Seek guidance from other writers
Michael Lithgow says: "Don't be afraid to reach out to other writers when you feel stuck or uncertain. Mentorship at the right time can be a critically important part of a writer's development. It takes humility and courage to seek the right kind of guidance. But never lose sight of whose poem it is."
Mentorship at the right time can be a critically important part of a writer's development.- Michael Lithgow
Michael Lithgow is a poet and educator based in Edmonton. His first collection of poetry, Waking in the Tree House, was shortlisted for the A.M. Klein Prize for Poetry. Work from this collection was included in Best of Canadian Poetry 2012. Lithgow's second collection, Who We Thought We Were As We Fell, was published in the spring of 2021. He's currently an associate professor at Athabasca University.
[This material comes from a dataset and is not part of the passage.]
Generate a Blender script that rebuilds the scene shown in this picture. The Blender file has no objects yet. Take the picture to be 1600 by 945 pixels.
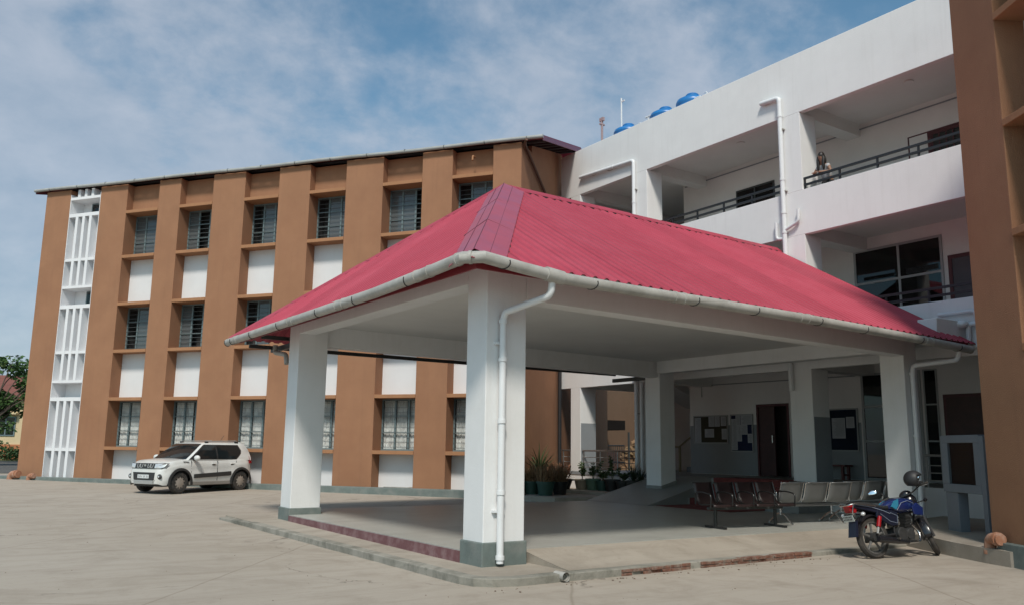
import bpy, math, random
from mathutils import Vector, Matrix
R = math.radians
random.seed(7)
scene = bpy.context.scene
COL = scene.collection

# ------------------------------------------------------------------ camera
cam_d = bpy.data.cameras.new('camera')
cam = bpy.data.objects.new('camera', cam_d); COL.objects.link(cam)
cam_d.sensor_width = 36.0
cam_d.lens = 1319.4 / 1600 * 36.0
cam_d.clip_end = 3000
CR = Vector((0.82552302, -0.56422067, 0.01291414)); CU = Vector((-0.10669804, -0.13356057, 0.98528022)); CF = Vector((0.55419064, 0.81474942, 0.17045857))
cam.matrix_world = Matrix(((CR.x, CU.x, -CF.x, 0), (CR.y, CU.y, -CF.y, 0), (CR.z, CU.z, -CF.z, 1.55), (0, 0, 0, 1)))
scene.camera = cam
HU = Vector((0.5624, 0.8269, 0))        # horizontal viewing direction
HR = Vector((0.8269, -0.5624, 0))

# ------------------------------------------------------------------ sky, sun, exposure
SUN_EL, SUN_HEAD = 50.0, 234.0         # elevation, compass heading of the sun in the XY plane (deg, from +X ccw)
world = bpy.data.worlds.new('World'); scene.world = world
world.use_nodes = True
nt = world.node_tree; N = nt.nodes; L = nt.links
for n in list(N): N.remove(n)
out = N.new('ShaderNodeOutputWorld'); bg = N.new('ShaderNodeBackground')
bg.inputs['Strength'].default_value = 0.094
sky = N.new('ShaderNodeTexSky'); sky.sky_type = 'NISHITA'; sky.sun_disc = False
sky.sun_elevation = R(SUN_EL); sky.sun_rotation = R(90 - SUN_HEAD)
sky.air_density = 1.0; sky.dust_density = 1.6; sky.ozone_density = 1.6; sky.altitude = 100
tc = N.new('ShaderNodeTexCoord')
sep = N.new('ShaderNodeSeparateXYZ'); L.new(tc.outputs['Generated'], sep.inputs[0])
def wm(op, a, b=None, c=None, clamp=False):
    m = N.new('ShaderNodeMath'); m.operation = op; m.use_clamp = clamp
    for i, v in enumerate((a, b, c)):
        if v is None: continue
        if isinstance(v, (int, float)): m.inputs[i].default_value = v
        else: L.new(v, m.inputs[i])
    return m.outputs[0]
den = wm('ADD', wm('MAXIMUM', sep.outputs['Z'], 0.0), 0.50)
cx = wm('DIVIDE', sep.outputs['X'], den); cy = wm('DIVIDE', sep.outputs['Y'], den)
comb = N.new('ShaderNodeCombineXYZ'); L.new(cx, comb.inputs[0]); L.new(cy, comb.inputs[1])
mp = N.new('ShaderNodeMapping'); mp.inputs['Location'].default_value = (1.3, 4.4, 0.0)
mp.inputs['Rotation'].default_value = (0, 0, R(20)); mp.inputs['Scale'].default_value = (2.3, 2.5, 1)
L.new(comb.outputs[0], mp.inputs[0])
def wnoise(scale, detail, rough, dist=0.0, src=None):
    t = N.new('ShaderNodeTexNoise'); t.inputs['Scale'].default_value = scale; t.inputs['Detail'].default_value = detail
    t.inputs['Roughness'].default_value = rough; t.inputs['Distortion'].default_value = dist
    L.new(src or mp.outputs[0], t.inputs['Vector']); return t.outputs['Fac']
n1 = wnoise(1.1, 10, 0.58, 0.15); n2 = wnoise(4.6, 9, 0.6, 0.2)
# thicker cloud towards the left of the view (heading about 90 deg) and near the horizon
vdot = N.new('ShaderNodeVectorMath'); vdot.operation = 'DOT_PRODUCT'; L.new(tc.outputs['Generated'], vdot.inputs[0])
vdot.inputs[1].default_value = (0.20, 0.94, 0.27)
bias = wm('MULTIPLY', wm('SUBTRACT', vdot.outputs['Value'], 0.80), 1.05)
bias = wm('MINIMUM', wm('MAXIMUM', bias, -0.08), 0.125)
lowb = wm('MULTIPLY', wm('SUBTRACT', 0.35, sep.outputs['Z']), 0.25)
dens = wm('ADD', wm('ADD', wm('MULTIPLY', n1, 0.75), wm('MULTIPLY', n2, 0.25)), wm('ADD', bias, lowb))
mr = N.new('ShaderNodeMapRange'); mr.inputs['From Min'].default_value = 0.41; mr.inputs['From Max'].default_value = 0.63
mr.interpolation_type = 'SMOOTHSTEP'
L.new(dens, mr.inputs['Value'])
cmask = wm('MULTIPLY', mr.outputs[0], 0.78)
ramp = N.new('ShaderNodeMapRange'); ramp.inputs['From Min'].default_value = 0.3; ramp.inputs['From Max'].default_value = 0.7
L.new(n2, ramp.inputs['Value'])
ccol = N.new('ShaderNodeMixRGB'); ccol.inputs['Color1'].default_value = (3.6, 4.35, 5.4, 1); ccol.inputs['Color2'].default_value = (4.9, 5.4, 6.3, 1)
L.new(ramp.outputs[0], ccol.inputs['Fac'])
skt = N.new('ShaderNodeMixRGB'); skt.blend_type = 'MULTIPLY'; skt.inputs['Fac'].default_value = 1.0
skt.inputs['Color2'].default_value = (0.97, 1.30, 1.24, 1); L.new(sky.outputs[0], skt.inputs['Color1'])
mix = N.new('ShaderNodeMixRGB'); L.new(cmask, mix.inputs['Fac']); L.new(skt.outputs[0], mix.inputs['Color1']); L.new(ccol.outputs[0], mix.inputs['Color2'])
L.new(mix.outputs[0], bg.inputs['Color']); L.new(bg.outputs[0], out.inputs['Surface'])

sun_d = bpy.data.lights.new('sun', 'SUN'); sun_d.energy = 2.95; sun_d.angle = R(9.0); sun_d.color = (1.0, 0.93, 0.84)
sun = bpy.data.objects.new('sun', sun_d); COL.objects.link(sun)
sd = Vector((math.cos(R(SUN_EL)) * math.cos(R(SUN_HEAD)), math.cos(R(SUN_EL)) * math.sin(R(SUN_HEAD)), math.sin(R(SUN_EL))))
sun.rotation_euler = sd.to_track_quat('Z', 'Y').to_euler()
sun.location = (0, 0, 40)
vs = scene.view_settings
vs.view_transform = 'Standard'; vs.look = 'None'; vs.exposure = 0.12; vs.gamma = 1.0; vs.use_curve_mapping = False

# ------------------------------------------------------------------ materials
MATS = {}
def pm(name, rgb, rough=0.7, var=0.12, scale=3.0, bump=0.0, bscale=40.0, metal=0.0, spec=0.5, tint=None, tscale=0.6, tamt=0.0, coat=0.0, streak=0.0, streak_col=(0.1, 0.09, 0.07)):
    if name in MATS: return MATS[name]
    m = bpy.data.materials.new(name); m.use_nodes = True
    nt = m.node_tree; N = nt.nodes; L = nt.links
    b = N['Principled BSDF']; b.inputs['Roughness'].default_value = rough; b.inputs['Metallic'].default_value = metal
    b.inputs['Specular IOR Level'].default_value = spec; b.inputs['Coat Weight'].default_value = coat
    tc = N.new('ShaderNodeTexCoord')
    no = N.new('ShaderNodeTexNoise'); no.inputs['Scale'].default_value = scale; no.inputs['Detail'].default_value = 8; no.inputs['Roughness'].default_value = 0.62
    L.new(tc.outputs['Object'], no.inputs['Vector'])
    mr = N.new('ShaderNodeMapRange'); mr.inputs['From Min'].default_value = 0.3; mr.inputs['From Max'].default_value = 0.7
    mr.inputs['To Min'].default_value = 1 - var; mr.inputs['To Max'].default_value = 1 + var
    L.new(no.outputs['Fac'], mr.inputs['Value'])
    mul = N.new('ShaderNodeVectorMath'); mul.operation = 'SCALE'; mul.inputs[0].default_value = rgb
    L.new(mr.outputs[0], mul.inputs['Scale'])
    col = mul.outputs[0]
    if tint:
        n2 = N.new('ShaderNodeTexNoise'); n2.inputs['Scale'].default_value = tscale; n2.inputs['Detail'].default_value = 6; n2.inputs['Roughness'].default_value = 0.65
        L.new(tc.outputs['Object'], n2.inputs['Vector'])
        m2 = N.new('ShaderNodeMapRange'); m2.inputs['From Min'].default_value = 0.45; m2.inputs['From Max'].default_value = 0.72; m2.inputs['To Max'].default_value = tamt
        L.new(n2.outputs['Fac'], m2.inputs['Value'])
        mx = N.new('ShaderNodeMixRGB'); L.new(m2.outputs[0], mx.inputs['Fac']); L.new(col, mx.inputs['Color1']); mx.inputs['Color2'].default_value = (*tint, 1)
        col = mx.outputs[0]
    if streak > 0:                                            # vertical rain and dirt streaks
        mpn = N.new('ShaderNodeMapping'); mpn.inputs['Scale'].default_value = (3.5, 3.5, 0.22); L.new(tc.outputs['Object'], mpn.inputs[0])
        n3 = N.new('ShaderNodeTexNoise'); n3.inputs['Scale'].default_value = 1.6; n3.inputs['Detail'].default_value = 7; n3.inputs['Roughness'].default_value = 0.7
        L.new(mpn.outputs[0], n3.inputs['Vector'])
        m3 = N.new('ShaderNodeMapRange'); m3.inputs['From Min'].default_value = 0.52; m3.inputs['From Max'].default_value = 0.8; m3.inputs['To Max'].default_value = streak
        L.new(n3.outputs['Fac'], m3.inputs['Value'])
        mx = N.new('ShaderNodeMixRGB'); L.new(m3.outputs[0], mx.inputs['Fac']); L.new(col, mx.inputs['Color1']); mx.inputs['Color2'].default_value = (*streak_col, 1)
        col = mx.outputs[0]
    L.new(col, b.inputs['Base Color'])
    if bump > 0:
        n4 = N.new('ShaderNodeTexNoise'); n4.inputs['Scale'].default_value = bscale; n4.inputs['Detail'].default_value = 5
        L.new(tc.outputs['Object'], n4.inputs['Vector'])
        bp = N.new('ShaderNodeBump'); bp.inputs['Strength'].default_value = bump; bp.inputs['Distance'].default_value = 0.02
        L.new(n4.outputs['Fac'], bp.inputs['Height']); L.new(bp.outputs[0], b.inputs['Normal'])
    MATS[name] = m; return m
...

Lithgow was a reader for the 2021 CBC Poetry Prize.
Learn to love revision
Y. S. Lee says: "When I finish a draft of a poem, I've done all I can with it. It feels good. Often, I think the work is tight and pretty much complete, but maybe in need of a light polish. I set it aside for a few days. When I come back to that draft, I've gained perspective. I can see where it needs pruning, or expansion, or more restraint, or a sideways leap. Revisions continue like this through a dozen drafts, often more. I'm always so glad of the extra time to sift and refine the work."
Y. S. Lee's work has won Arc Poetry Magazine's Award of Awesomeness in July 2020 and shortlisted for Australian Book Review's 2021 Peter Porter Poetry Prize. Her fiction includes the YA mystery series The Agency, which has been translated into six languages. Her first picture book is forthcoming from Groundwood Books. Lee's poem Saturday morning, East Pender Street was longlisted for the 2021 CBC Poetry Prize. Lee also made the shortlist of the 2022 CBC Nonfiction Prize for Tek Tek.